▶ **Exercise instructions**
Filter the data below for the string "scene" and copy each matching line.

═════ Supplied records

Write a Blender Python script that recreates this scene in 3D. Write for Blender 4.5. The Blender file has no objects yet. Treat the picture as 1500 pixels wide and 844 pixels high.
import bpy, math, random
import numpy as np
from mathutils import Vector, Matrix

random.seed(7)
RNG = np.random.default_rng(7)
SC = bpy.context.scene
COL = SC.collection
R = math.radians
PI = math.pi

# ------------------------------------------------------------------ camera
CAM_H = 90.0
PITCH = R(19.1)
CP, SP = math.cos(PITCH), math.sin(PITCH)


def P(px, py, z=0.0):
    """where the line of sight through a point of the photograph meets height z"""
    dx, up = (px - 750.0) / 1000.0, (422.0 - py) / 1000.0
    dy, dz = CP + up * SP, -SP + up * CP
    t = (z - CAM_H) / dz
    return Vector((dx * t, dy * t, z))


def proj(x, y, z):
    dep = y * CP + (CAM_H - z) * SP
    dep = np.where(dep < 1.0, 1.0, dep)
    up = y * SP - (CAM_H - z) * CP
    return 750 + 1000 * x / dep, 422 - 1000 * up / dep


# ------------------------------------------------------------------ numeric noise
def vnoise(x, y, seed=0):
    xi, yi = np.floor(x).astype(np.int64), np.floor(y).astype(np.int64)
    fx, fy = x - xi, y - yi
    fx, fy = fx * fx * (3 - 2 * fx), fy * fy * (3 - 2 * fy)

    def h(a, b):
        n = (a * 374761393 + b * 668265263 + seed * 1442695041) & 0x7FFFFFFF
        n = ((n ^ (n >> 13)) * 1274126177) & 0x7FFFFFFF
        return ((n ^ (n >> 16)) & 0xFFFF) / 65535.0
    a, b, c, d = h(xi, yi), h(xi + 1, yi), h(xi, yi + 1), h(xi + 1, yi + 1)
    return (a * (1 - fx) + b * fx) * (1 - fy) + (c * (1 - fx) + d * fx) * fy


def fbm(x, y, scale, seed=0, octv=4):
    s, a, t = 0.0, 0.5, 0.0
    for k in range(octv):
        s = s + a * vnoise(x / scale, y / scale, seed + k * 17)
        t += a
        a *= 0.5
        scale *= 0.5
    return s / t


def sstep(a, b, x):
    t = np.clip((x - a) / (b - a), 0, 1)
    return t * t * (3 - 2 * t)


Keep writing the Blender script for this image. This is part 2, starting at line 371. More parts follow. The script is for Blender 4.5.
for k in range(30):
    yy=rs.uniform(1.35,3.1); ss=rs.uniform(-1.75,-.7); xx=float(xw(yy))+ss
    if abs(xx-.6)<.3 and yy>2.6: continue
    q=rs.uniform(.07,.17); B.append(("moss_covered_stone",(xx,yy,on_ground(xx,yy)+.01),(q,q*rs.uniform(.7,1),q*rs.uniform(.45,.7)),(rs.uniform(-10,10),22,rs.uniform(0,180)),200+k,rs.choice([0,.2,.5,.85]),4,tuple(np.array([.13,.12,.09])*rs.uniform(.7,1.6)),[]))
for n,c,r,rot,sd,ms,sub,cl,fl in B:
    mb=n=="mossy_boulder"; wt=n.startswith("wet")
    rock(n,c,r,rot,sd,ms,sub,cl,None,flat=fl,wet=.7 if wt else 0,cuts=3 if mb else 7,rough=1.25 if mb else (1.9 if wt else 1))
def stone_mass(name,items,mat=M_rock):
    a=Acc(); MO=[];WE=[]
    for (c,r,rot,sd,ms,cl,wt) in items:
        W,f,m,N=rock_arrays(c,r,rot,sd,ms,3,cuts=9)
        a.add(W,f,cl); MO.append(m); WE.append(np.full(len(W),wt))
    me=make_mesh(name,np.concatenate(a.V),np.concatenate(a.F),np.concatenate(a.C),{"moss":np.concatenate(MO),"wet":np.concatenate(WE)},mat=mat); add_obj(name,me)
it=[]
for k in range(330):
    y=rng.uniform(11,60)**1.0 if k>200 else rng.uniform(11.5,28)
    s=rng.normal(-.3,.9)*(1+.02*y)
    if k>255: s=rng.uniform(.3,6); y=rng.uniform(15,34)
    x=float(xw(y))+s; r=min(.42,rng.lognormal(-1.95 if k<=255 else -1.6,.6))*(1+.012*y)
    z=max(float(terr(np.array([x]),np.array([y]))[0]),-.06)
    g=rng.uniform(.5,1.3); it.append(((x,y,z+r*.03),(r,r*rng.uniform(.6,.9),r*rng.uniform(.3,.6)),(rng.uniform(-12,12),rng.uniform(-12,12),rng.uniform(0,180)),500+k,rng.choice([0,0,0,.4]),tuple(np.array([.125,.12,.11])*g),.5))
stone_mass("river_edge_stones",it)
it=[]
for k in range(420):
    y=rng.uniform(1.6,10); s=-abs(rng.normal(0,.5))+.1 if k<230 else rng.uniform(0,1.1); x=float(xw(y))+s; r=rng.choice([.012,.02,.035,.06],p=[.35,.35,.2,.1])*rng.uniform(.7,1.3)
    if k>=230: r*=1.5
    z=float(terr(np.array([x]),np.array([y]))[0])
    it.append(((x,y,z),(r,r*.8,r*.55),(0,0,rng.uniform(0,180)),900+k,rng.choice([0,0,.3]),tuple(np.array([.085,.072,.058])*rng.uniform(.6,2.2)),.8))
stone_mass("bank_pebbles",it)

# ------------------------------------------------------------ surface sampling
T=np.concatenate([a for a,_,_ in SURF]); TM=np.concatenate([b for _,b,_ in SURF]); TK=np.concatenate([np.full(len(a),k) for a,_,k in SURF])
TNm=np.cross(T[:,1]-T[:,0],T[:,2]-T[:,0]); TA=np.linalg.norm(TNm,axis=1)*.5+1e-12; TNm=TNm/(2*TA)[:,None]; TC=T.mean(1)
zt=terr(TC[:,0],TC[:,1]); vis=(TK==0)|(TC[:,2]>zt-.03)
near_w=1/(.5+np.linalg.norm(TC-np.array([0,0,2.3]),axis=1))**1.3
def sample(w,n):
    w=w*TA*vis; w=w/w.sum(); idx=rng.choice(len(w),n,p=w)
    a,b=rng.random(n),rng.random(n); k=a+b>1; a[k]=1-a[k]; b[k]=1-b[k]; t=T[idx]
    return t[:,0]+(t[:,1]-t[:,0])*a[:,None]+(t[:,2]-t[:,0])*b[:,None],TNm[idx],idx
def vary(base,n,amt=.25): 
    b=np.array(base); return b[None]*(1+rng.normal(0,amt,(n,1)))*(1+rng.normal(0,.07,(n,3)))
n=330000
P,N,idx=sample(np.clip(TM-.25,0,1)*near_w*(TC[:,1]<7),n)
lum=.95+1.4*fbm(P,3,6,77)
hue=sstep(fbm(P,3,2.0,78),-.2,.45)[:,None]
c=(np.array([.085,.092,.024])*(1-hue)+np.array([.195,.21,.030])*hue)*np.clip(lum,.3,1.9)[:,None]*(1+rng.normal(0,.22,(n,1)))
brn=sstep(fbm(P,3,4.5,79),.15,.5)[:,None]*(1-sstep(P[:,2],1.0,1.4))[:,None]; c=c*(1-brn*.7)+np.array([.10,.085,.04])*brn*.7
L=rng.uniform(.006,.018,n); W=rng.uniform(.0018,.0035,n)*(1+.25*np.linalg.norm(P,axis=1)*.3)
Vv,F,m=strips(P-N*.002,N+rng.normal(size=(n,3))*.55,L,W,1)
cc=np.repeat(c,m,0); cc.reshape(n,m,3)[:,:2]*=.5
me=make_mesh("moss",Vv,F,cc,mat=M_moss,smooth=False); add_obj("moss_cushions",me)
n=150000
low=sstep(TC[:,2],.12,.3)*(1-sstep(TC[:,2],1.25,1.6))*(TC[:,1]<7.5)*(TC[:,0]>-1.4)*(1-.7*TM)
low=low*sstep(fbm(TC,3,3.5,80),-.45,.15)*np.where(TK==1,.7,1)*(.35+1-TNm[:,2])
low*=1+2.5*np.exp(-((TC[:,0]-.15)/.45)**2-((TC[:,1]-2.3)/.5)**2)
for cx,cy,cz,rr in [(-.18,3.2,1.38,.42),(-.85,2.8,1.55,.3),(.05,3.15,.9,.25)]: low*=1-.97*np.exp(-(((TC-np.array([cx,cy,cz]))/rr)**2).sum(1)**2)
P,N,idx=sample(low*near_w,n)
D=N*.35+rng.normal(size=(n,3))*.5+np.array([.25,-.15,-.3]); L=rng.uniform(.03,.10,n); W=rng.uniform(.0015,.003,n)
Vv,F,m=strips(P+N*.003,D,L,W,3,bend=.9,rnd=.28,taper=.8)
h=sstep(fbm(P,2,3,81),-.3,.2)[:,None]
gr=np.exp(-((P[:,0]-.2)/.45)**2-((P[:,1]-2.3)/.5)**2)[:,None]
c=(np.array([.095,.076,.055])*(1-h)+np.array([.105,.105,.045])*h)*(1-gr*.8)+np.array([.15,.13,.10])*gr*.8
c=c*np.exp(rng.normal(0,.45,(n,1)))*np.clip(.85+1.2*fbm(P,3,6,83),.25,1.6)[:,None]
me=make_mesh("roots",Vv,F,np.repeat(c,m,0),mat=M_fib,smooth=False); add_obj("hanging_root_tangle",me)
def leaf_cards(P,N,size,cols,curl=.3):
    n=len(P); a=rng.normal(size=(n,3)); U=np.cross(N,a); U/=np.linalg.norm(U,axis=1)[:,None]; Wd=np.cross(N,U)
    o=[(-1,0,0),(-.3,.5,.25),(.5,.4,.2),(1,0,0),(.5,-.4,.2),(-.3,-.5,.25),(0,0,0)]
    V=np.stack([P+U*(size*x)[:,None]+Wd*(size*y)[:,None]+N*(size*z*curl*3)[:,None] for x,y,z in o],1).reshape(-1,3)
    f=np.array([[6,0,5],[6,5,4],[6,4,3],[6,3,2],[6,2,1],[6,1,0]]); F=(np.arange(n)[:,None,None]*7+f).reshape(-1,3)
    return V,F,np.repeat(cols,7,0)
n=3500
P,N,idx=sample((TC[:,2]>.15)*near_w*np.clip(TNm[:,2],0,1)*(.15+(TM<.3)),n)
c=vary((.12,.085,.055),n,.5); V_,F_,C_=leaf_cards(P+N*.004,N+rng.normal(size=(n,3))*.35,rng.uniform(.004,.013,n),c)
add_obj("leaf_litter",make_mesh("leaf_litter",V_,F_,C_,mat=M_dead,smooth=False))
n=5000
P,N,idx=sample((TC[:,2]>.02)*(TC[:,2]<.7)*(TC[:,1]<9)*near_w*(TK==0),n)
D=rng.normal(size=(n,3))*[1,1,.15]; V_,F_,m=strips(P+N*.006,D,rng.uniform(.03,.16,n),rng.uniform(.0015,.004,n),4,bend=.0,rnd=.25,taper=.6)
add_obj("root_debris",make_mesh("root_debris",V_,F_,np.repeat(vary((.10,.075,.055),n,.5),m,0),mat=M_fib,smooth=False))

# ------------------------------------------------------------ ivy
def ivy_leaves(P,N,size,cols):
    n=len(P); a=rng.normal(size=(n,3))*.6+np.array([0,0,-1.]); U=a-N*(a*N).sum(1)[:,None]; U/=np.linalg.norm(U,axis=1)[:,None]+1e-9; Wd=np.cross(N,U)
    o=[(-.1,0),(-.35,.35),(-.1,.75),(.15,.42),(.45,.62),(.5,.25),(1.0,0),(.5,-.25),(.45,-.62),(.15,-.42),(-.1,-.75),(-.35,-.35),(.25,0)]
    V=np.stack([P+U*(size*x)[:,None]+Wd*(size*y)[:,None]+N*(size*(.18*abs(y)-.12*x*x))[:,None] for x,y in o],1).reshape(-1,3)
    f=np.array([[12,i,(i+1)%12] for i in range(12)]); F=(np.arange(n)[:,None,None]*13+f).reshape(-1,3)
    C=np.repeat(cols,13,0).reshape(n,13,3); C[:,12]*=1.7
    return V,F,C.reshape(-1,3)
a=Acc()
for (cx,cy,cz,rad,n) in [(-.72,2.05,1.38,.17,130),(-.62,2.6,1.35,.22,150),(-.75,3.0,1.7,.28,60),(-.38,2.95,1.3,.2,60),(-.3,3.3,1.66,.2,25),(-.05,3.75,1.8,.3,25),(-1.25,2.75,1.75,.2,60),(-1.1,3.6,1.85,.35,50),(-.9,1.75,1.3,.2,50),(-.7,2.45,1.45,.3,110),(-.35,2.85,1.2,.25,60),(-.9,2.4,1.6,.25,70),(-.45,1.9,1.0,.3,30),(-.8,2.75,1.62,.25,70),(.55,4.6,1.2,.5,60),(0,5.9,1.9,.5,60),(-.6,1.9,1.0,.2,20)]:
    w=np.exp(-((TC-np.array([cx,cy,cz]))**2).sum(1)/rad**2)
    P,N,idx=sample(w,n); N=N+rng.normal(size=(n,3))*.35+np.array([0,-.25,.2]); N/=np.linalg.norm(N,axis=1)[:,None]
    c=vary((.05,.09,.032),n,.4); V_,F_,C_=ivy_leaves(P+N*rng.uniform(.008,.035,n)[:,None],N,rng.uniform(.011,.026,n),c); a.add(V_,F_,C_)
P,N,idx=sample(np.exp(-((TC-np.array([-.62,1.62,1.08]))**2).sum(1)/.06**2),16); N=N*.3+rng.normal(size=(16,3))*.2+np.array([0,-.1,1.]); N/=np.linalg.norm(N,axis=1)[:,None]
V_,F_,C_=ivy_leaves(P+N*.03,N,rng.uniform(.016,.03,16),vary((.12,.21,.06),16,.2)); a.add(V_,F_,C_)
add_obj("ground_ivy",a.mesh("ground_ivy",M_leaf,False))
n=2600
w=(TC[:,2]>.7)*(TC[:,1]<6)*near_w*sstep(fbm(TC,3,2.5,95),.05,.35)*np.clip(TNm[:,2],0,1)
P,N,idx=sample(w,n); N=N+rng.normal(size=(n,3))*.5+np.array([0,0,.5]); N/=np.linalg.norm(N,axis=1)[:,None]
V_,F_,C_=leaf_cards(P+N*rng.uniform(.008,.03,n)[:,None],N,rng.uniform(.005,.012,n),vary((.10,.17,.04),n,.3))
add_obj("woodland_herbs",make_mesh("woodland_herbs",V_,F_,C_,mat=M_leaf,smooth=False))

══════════

▶ **Reply**
Write a Blender Python script that recreates this scene in 3D. Write for Blender 4.5. The Blender file has no objects yet. Treat the picture as 1500 pixels wide and 844 pixels high.
SC = bpy.context.scene